Greetings, RADIX readers and writers and Nat Haz list friends,
Here I am in cold, wet Geneva, where spring is a whispered hope and the wisteria hang like icy light-blue funereal garlands.
Or maybe I see the city this way because of the depressive nature of the meeting I am attending.
The UN agency responsible for disaster reduction and the guidelines for getting there since 2005 (UNISDR) seems to have put in place a very inclusive consultative process for designing the post 2015 follow on approach and international framework.
Civil society is here in greater numbers than ever before and with greater unity of purpose. They want a post-2015 agenda for action that has ...
1. A focus on the poorest and most marginalised
2. A focus on communities and local government cooperating to reduce risks by using resources decentralised from the national state.
3. A focus on the deep, primary, root causes of disaster vulnerability that stem from unequal and unjust concentration of power: corruption, discrimination and exclusion, displacement and land grabs, lack of access to resources.
4. An approach that breaks down institutional silos and provides disaster reduction integrated with livelihood enhancement, health, education, conflict resolution and environmental conservation.
5. A new regime that will have enforceable targets and much more accountability on the part of governments.
Yet despite all the talk of 'consultation' the chair's report will be drafted ONLY by the UNISDR big shots themselves and the Swiss government. In 2011 the chair's report was drafted by a committee that included civil society. Is the UNISDR modelling transparency?

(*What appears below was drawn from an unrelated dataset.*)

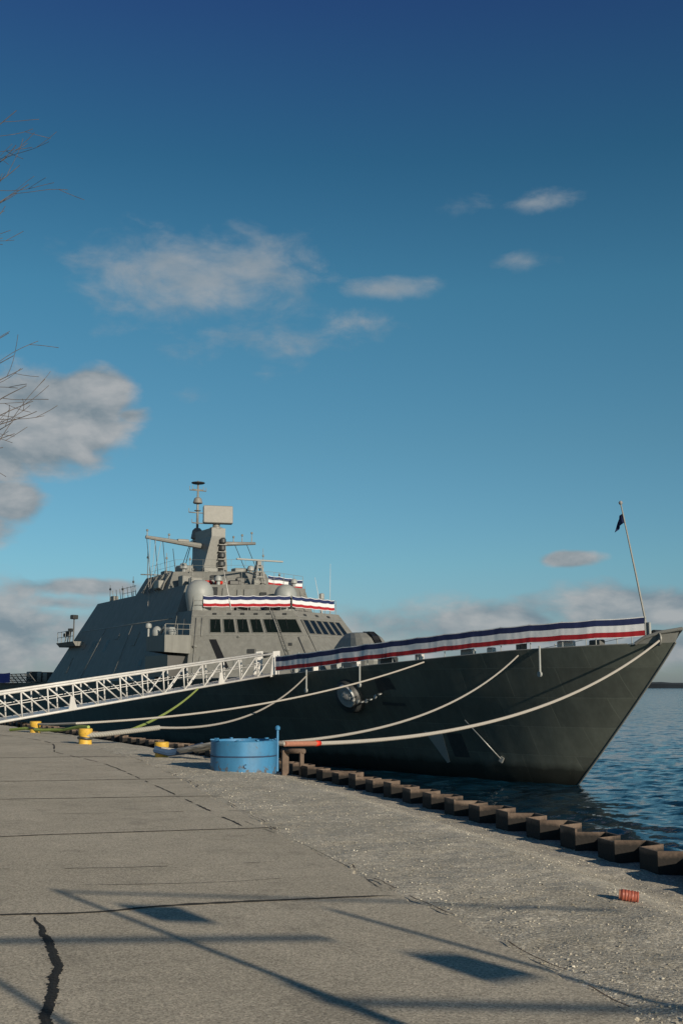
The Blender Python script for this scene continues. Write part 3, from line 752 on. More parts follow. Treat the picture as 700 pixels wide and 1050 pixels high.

Even worse, the Global Network of Civil Society Organisations for Disaster Reduction (GNDR) that has tabled the third of the bottom up surveys on the state of progress toward disaster reduction
( http://www.globalnetwork-dr.org/views-from-the-frontline/vfl-2013.html ) has been forbidden by the UNISDR to screen a 3 minute video tomorrow at the start of the GNDR presentation because it shows 'negative results'; yet the numbers don't lie. 21,000 informants in 57 low and medium income countries told researchers from 450 organisations in the GNDR that LOSSES HAVE INCREASED. Nevertheless the UNISDR has banned this video.
As one colleague from Africa said to me, banning the video gives encouragement to many dictatorial governments around the world.
What on earth is the UNISDR playing at?